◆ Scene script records

==============================

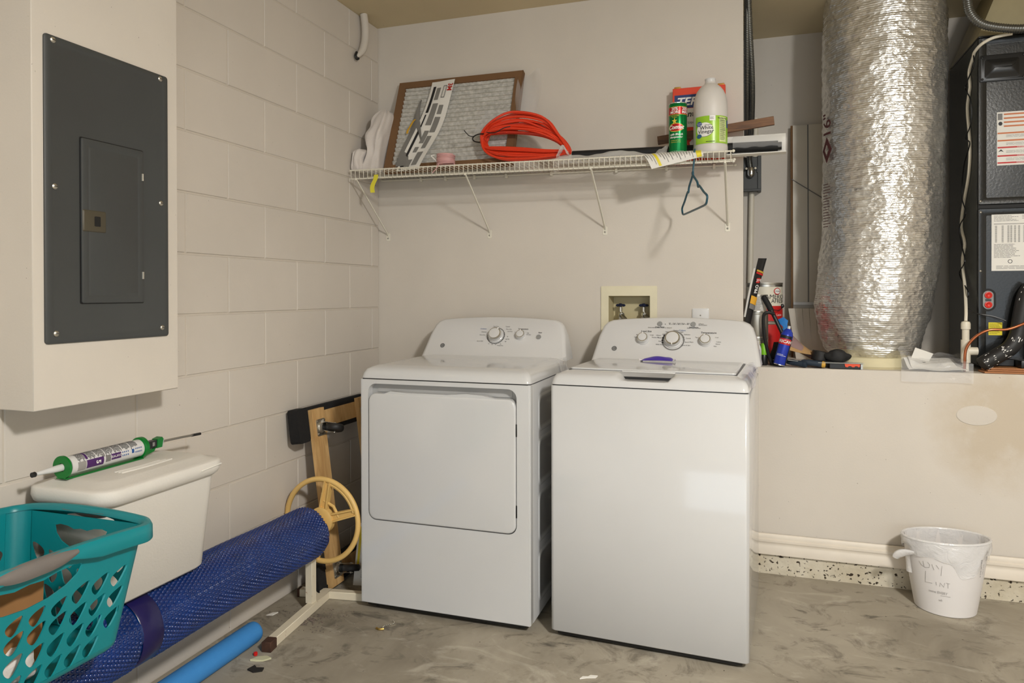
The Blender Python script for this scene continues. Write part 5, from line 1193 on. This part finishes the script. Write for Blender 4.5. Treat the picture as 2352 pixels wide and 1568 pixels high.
for k_ in range(46):
    i = rn.choice([3, 5, 6, 9, 14, 16, 18, 24, 25, 26, 40, 41, 42, 43, 44]); p_, a, s = onl(i, rn.uniform(-1.1, 1.0)); l_, w_ = rn.uniform(.003, .010), rn.uniform(.0012, .004)
    p_ = p_ + a * rn.uniform(-.006, .006); B().raw([p_ - a * l_ / 2 - s * w_ / 2, p_ + a * l_ / 2 - s * w_ / 2, p_ + a * l_ / 2 + s * w_ / 2, p_ - a * l_ / 2 + s * w_ / 2], [(0, 1, 2, 3)]).build('tape_fleck', 'inkw', t)
t = thing('drain_pan', 'black plastic drain pan under the air handler', 'drain pan', (3.0, .13, ZP))
B().box(2.705, 2.775, .180, .196, ZP + .0245, ZP + .054, .003, 1).build('pan_corner', 'black', t)
B().box(2.775, 3.40, .106, .196, ZP + .0245, ZP + .054, .004, 2).build('pan_front', 'black', t)
B().box(2.70, 3.40, .196, .66, ZP + .001, ZP + .024, .003, 1).build('pan_floor', 'black', t)
for i in range(3):
    x = B().box(2.650 + .012 * i, 3.30, .102 + .004 * i, .190 + .002 * i, ZP + .0012 + .0075 * i, ZP + .008 + .0075 * i, .001, 1).build('shim_strip', wood_mat('copper_toned_shim_%d' % i, (150, 92, 52), (196, 138, 88)))
    tag(x, ('lowest', 'middle', 'top')[i] + ' of three thin wooden shim strips in front of the drain pan', 'shim', 'shim strips by the drain pan')
t = thing('white_bottle', 'white plastic bottle with pink tinted label behind the black line', 'bottle', (2.852, .148, .9445))
B().lathe([(.030, 0), (.036, .004), (.037, .010), (.037, .085), (.034, .098), (.016, .110), (.016, .118)], 24, Matrix.Translation((2.852, .148, .9445))).build('bottle_body', 'enclp', t)
cmw = cylmap((2.852, .148, .9445), .0372, -PI / 2); B().grid(lambda i, j: cmw(-.045 + .08 * i, .02 + .055 * j, .0005), 16, 1).build('label', mat('pale_pink_label', (222, 206, 214), .5), t); lines(lambda u, v, w_: cmw(u, v, w_ + .0006), mat('plum_ink', (110, 60, 90), .6), t, -.043, .02, .024, .071, 7, .35, 77)
# ---- manual in a clear plastic bag over the platform edge
t = thing('bagged_manual', 'papers in a clear plastic bag slumping over the platform edge', 'paperwork', (2.47, .15, ZP))
def bm_(u, v, w_=0.):
    x = 2.372 + .215 * u + .012 * v; yb_ = .160 + .15 * u; y = yb_ - (yb_ - .085) * v
    z = ZP + .006 + (.046 - .016 * u) * (1 - v) ** 1.3 + .003 * math.sin(9 * u)
    return V((x, y, z + w_ + .004 * math.sin(7 * v + 3 * u) * (1 - v)))
B().grid(lambda u, v: bm_(u, v * .86), 12, 12, .0012).build('papers', 'paper', t)
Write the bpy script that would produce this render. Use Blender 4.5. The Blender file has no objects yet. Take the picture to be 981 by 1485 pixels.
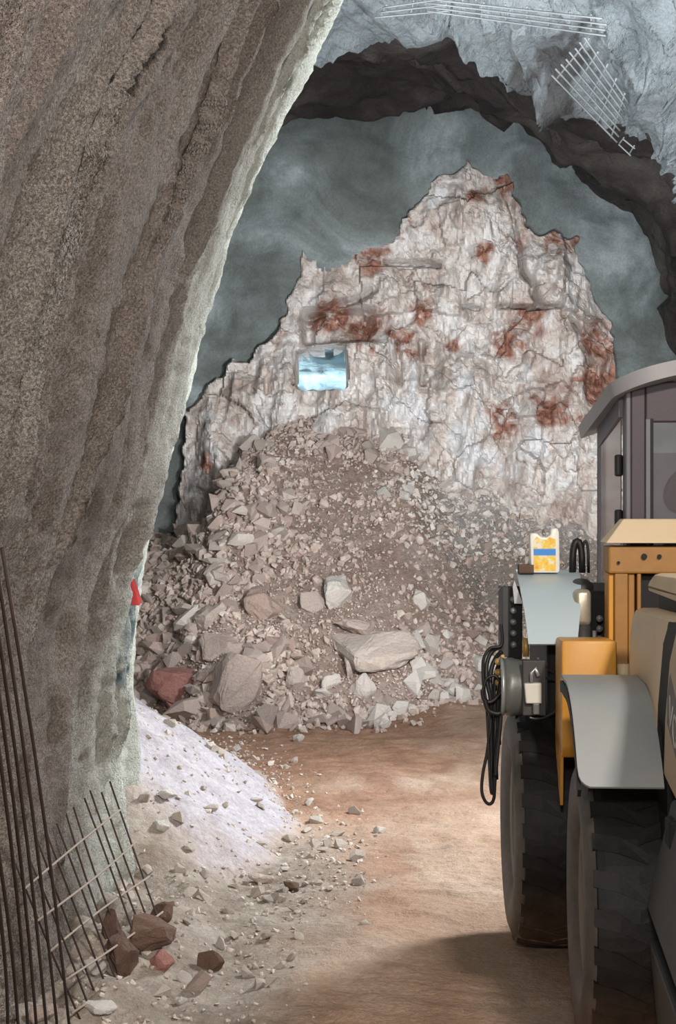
import bpy, bmesh, math, random
import numpy as np
from mathutils import Vector, Matrix

# ------------------------------------------------------------------ camera, world, lights, exposure
scene = bpy.context.scene
C = scene.collection
IW, IH, FPX, CAMH = 981, 1485, 2400.0, 2.65
cam_d = bpy.data.cameras.new('camera')
cam_d.sensor_fit = 'VERTICAL'; cam_d.sensor_height = 36.0; cam_d.sensor_width = 36.0 * IW / IH
cam_d.lens = 36.0 * FPX / IH
cam_d.clip_start = 0.05; cam_d.clip_end = 200
cam = bpy.data.objects.new('camera', cam_d); C.objects.link(cam)
cam.location = (0, 0, CAMH); cam.rotation_euler = (math.pi / 2, 0, 0)
scene.camera = cam

scene.view_settings.view_transform = 'Standard'
scene.view_settings.look = 'None'
scene.view_settings.gamma = 1.0
scene.view_settings.use_curve_mapping = False
scene.view_settings.exposure = 0.0

world = bpy.data.worlds.new('world'); scene.world = world
world.use_nodes = True
world.node_tree.nodes['Background'].inputs[0].default_value = (0.96, 0.97, 1.0, 1)
world.node_tree.nodes['Background'].inputs[1].default_value = 0.85


def lamp(name, kind, loc, target, energy, col, size=1.0, spot=None):
    d = bpy.data.lights.new(name, kind); d.energy = energy; d.color = col
    if kind == 'AREA':
        d.shape = 'DISK'; d.size = size
    else:
        d.shadow_soft_size = size
    if spot:
        d.spot_size = math.radians(spot); d.spot_blend = 0.6
    o = bpy.data.objects.new(name, d); C.objects.link(o)
    o.location = loc
    o.rotation_euler = (Vector(target) - Vector(loc)).to_track_quat('-Z', 'Y').to_euler()
    return o


# work floodlights of the tunnel: one behind the camera, one on the right wall by the heading, one beyond the breakthrough; plus two added fill lamps
lamp('floodlight_rear', 'AREA', (2.5, -1.0, 7.0), (0.5, 11, 0.3), 900, (1.0, 0.91, 0.83), 0.6)
lamp('fill_lamp_passage', 'AREA', (-0.4, -2.0, 4.6), (1.5, 9, 1.4), 330, (1.0, 0.93, 0.86), 0.6)  # unseen fill lamp, added to brighten the hood and fender sides
lamp('floodlight_heading', 'AREA', (4.3, 15.0, 5.0), (-1.5, 12.2, 2.6), 1150, (0.95, 0.98, 1.0), 1.0)
lamp('floodlight_cab', 'SPOT', (2.1, 12.3, 3.5), (0.2, 26.4, 3.3), 3500, (1.0, 0.98, 0.96), 0.25, 50)
lamp('fill_lamp_crown', 'SPOT', (1.0, 13.2, 2.9), (2.6, 19.2, 8.2), 3000, (0.92, 0.97, 1.0), 0.5, 110)  # added fill spot that lifts the arch lining, no real fixture
lamp('floodlight_beyond', 'POINT', (-0.9, 30.2, 4.2), (0, 0, 0), 300, (0.78, 0.93, 1.0), 0.3)

rng = random.Random(7)
npr = np.random.RandomState(11)


def P(px, py, D):
    return Vector(((px - 490.5) / FPX * D, D, CAMH - (py - 742.5) / FPX * D))


# ------------------------------------------------------------------ noise
def _h(ix, iy, iz, seed):
    n = (ix.astype(np.int64) * 374761393 + iy.astype(np.int64) * 668265263 + iz.astype(np.int64) * 2147483647 + seed * 1274126177) & 0xffffffff
    n = ((n ^ (n >> 13)) * 1274126177) & 0xffffffff
    n = ((n ^ (n >> 16)) * 2246822519) & 0xffffffff
    n = n ^ (n >> 15)
    return (n & 0xffffff) / float(0xffffff) * 2 - 1


def vnoise(x, y, z=0.0, seed=0):
    x, y, z = np.broadcast_arrays(np.asarray(x, float), np.asarray(y, float), np.asarray(z, float))
    xi, yi, zi = np.floor(x), np.floor(y), np.floor(z)
    fx, fy, fz = x - xi, y - yi, z - zi
    u, v, w = [t * t * t * (t * (t * 6 - 15) + 10) for t in (fx, fy, fz)]
    r = 0
    for dx in (0, 1):
        for dy in (0, 1):
            for dz in (0, 1):
                r = r + _h(xi + dx, yi + dy, zi + dz, seed) * (u if dx else 1 - u) * (v if dy else 1 - v) * (w if dz else 1 - w)
    return r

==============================

◆ WHAT IS BEING ASKED
Where a line of the data holds "objects", show that line.

◆ TASK SOLUTION
Write the bpy script that would produce this render. Use Blender 4.5. The Blender file has no objects yet. Take the picture to be 981 by 1485 pixels.
cam = bpy.data.objects.new('camera', cam_d); C.objects.link(cam)
    o = bpy.data.objects.new(name, d); C.objects.link(o)